Doubt is eased from the equation in Steed, whose subtitle “for Jean Genet” clearly puts matters in the realm of the fevered, intense and physical. The Gainsbourg-like pairing of a sleazy bassline and bordello saxophone is matched by Wasser at the top of her register backed by a backing chorus of urgent men – the combination doing most of the heavy innuendo lifting for the lyrics.
Those men are without urgency much later in Talk About It Later, where keyboard sounds wash across half buried piano and that bass has become more pressing than suggestive. Why put off to tomorrow what you can put off to, or run away from, the day after tomorrow?
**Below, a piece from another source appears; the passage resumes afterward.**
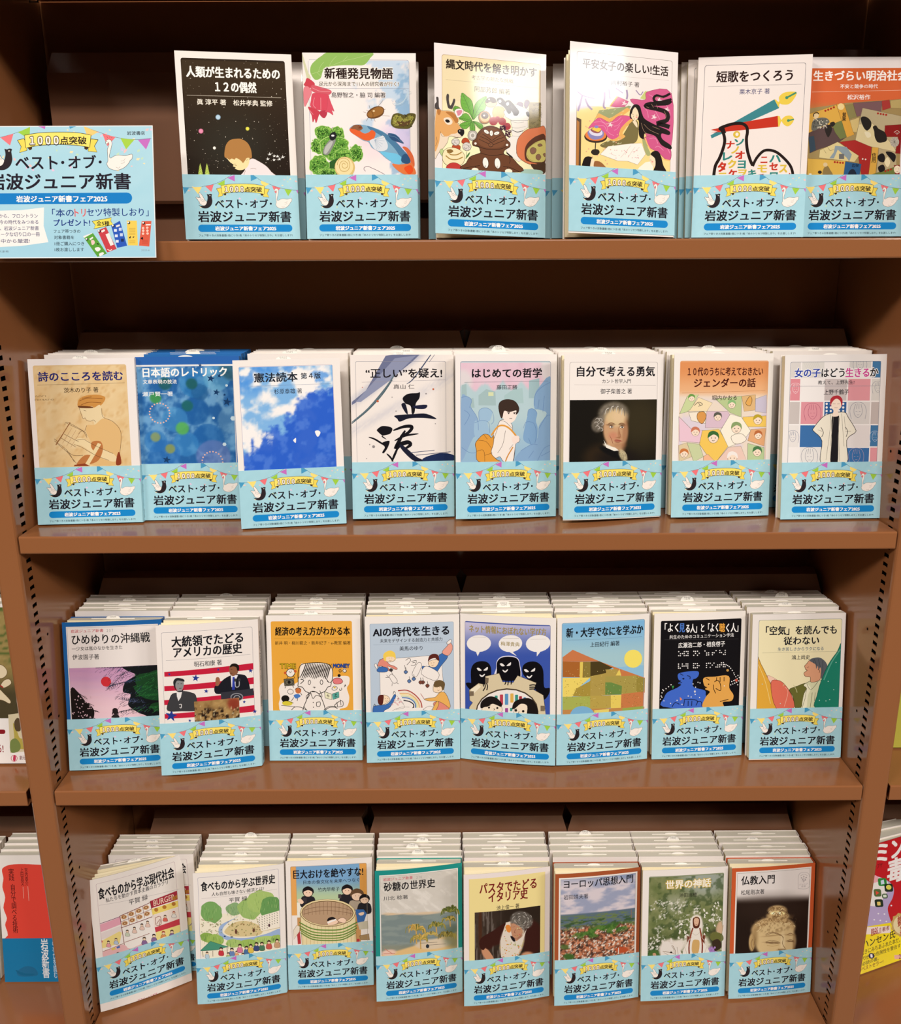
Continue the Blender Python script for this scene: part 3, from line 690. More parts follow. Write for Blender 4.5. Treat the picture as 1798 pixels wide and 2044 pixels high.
A.ol('6e5a70', '3a3040', 4, '1280 960 1310 910 1350 904 1380 930 1372 980 1320 1000'); A.ol('6e5a70', '3a3040', 4, '1400 960 1406 890 1440 868 1474 890 1466 940 1430 1000')
for P, v in (('650 1200 600 1110 510 1060 470 960 474 860 490 800 560 850 620 900 650 980 654 1080', '490 810 560 960 650 1190'), ('654 1200 660 1050 690 950 760 880 844 840 850 930 820 1040 720 1130', '840 850 740 1010 656 1190'), ('640 1220 560 1110 480 1140 440 1190 560 1230', '450 1190 560 1196 640 1216'),
             ('640 1224 520 1246 456 1290 480 1330 560 1340', '460 1300 560 1290 640 1226'), ('648 1224 610 1290 616 1360 640 1410 680 1370 680 1300', '640 1400 648 1230'), ('656 1222 700 1280 760 1336 796 1330 790 1270 730 1240', '790 1320 720 1270 656 1224'), ('380 1010 360 1060 400 1100 500 1120 480 1050 430 1012', '370 1030 470 1100')):
    A.ol('6fb040', '2c4c1c', 5, P); A.l('3a6a24', 5, v)
    V = pts(v)
    for k in range(1, 7):
        p0 = V[0]+(V[-1]-V[0])*k/7; d = (V[-1]-V[0]); d = d/np.hypot(*d); nn = np.array([-d[1], d[0]])
        for sg in (1, -1): A.l('4a8230', 3, [p0, p0+nn*sg*46-d*34], smooth=False)
A.ol('c8a464', '5a4424', 4, '936 1060 960 1000 1020 984 1090 1000 1114 1060 1100 1140 1050 1184 980 1176 940 1120')
A.ol('deb488', '3a2a1c', 5, '830 930 850 880 900 850 960 860 994 910 986 970 930 1000 870 996 840 970'); A.b('3c2c24', '832 926 860 870 920 846 980 880 994 920 940 940 900 920 860 944'); A.e('efe4d8', 884, 882, 12)
A.e('3a2a18', 820, 1160, 92, 102); A.e('b07a40', 820, 1160, 84, 94); A.e('e0b884', 826, 1156, 68, 74); A.e('4a3020', 824, 1132, 56, 52); A.e('efe4d8', 814, 1132, 14)
for x, y, q in ((950, 1210, 64), (1080, 1210, 58), (1150, 1280, 56), (1010, 1180, 44)): A.e('a8303a', x, y, q); A.ls('7a1c28', 4, [(x-q*.7, y), (x, y-q*.5), (x+q*.7, y)], [(x-q*.5, y+q*.4), (x, y), (x+q*.5, y+q*.4)])
A.dots('5a2844', rpts(40, 1050, 1270, 1130, 1340, 6)+rpts(44, 1130, 1340, 1210, 1440, 7), 11)
A.ol('ece6dc', '4a4440', 5, '1100 1060 1200 940 1300 950 1430 1000 1470 1040 1470 1160 1400 1230 1380 1200 1220 1190 1130 1140', False); A.ls('8a8480', 3, '1260 960 1380 1020 1330 1120', '1380 1020 1430 1000')
A.ol('ece6dc', '6a645c', 4, '1200 1190 1450 1180 1460 1280 1380 1340 1380 1420 1230 1430 1210 1330 1230 1310', False); A.l('2a2a2a', 9, '1226 1330 1300 1360 1388 1336'); A.ls('7a746c', 3, '1210 1290 1300 1300 1420 1270', '1200 1200 1300 1220 1400 1205')
A.ol('ece6dc', '8a847c', 3, '1140 1480 1230 1420 1400 1430 1300 1500 1290 1680 1360 1780 1330 1810 1170 1700 1140 1640', False); A.p('241c1c', '1146 1664 1240 1740 1236 1760 1146 1690')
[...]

But … but …. in the scratchy guitar and spiralling-downwards echo of Rely On (imagine The Cure sampled by Jay-Z), as much as the embrace of Warning Bell, where warm bass and Elvis-singing-gospel feel match the resoluteness/stubbornness of a woman saying that’s not a warning bell, that’s sweet music, matters are always addressed while the flesh is near and the mistakes are fresh.
So, no she’s not bunkering down for the duration: The Silence and its prickly, dark-hued sexiness shows that. These entanglements are to be welcomed and feared, lived and survived – it’s not like there’s really an escape from them after all. “Silly me, why did I have to follow you?,” she asks, knowing full well why.
But even when they’re working, when the give is matched by the take, Wasser isn’t so dewy-eyed as to think of them as blessed. At least not unless the blessed also acknowledge the damned.
It’s all there in the “it’s complicated” status update of Wonderful, the album’s opening song of slow electronica and Destiny’s Child languor. Here matters are fuelled by a strong desire, that pulls bodies in, and a lingering suspicion, which brings a slight chill to the sweat built up on those bodies.
I suspect Damned Devotion works best when heard solo, creating inner monologues of reminiscences and assumed wisdom for the future. But I hope someone is adventurous enough to play this in company – in close company – and then report on its subversion. Or perversion.
“We have so much to lose/Why don’t we lose it?”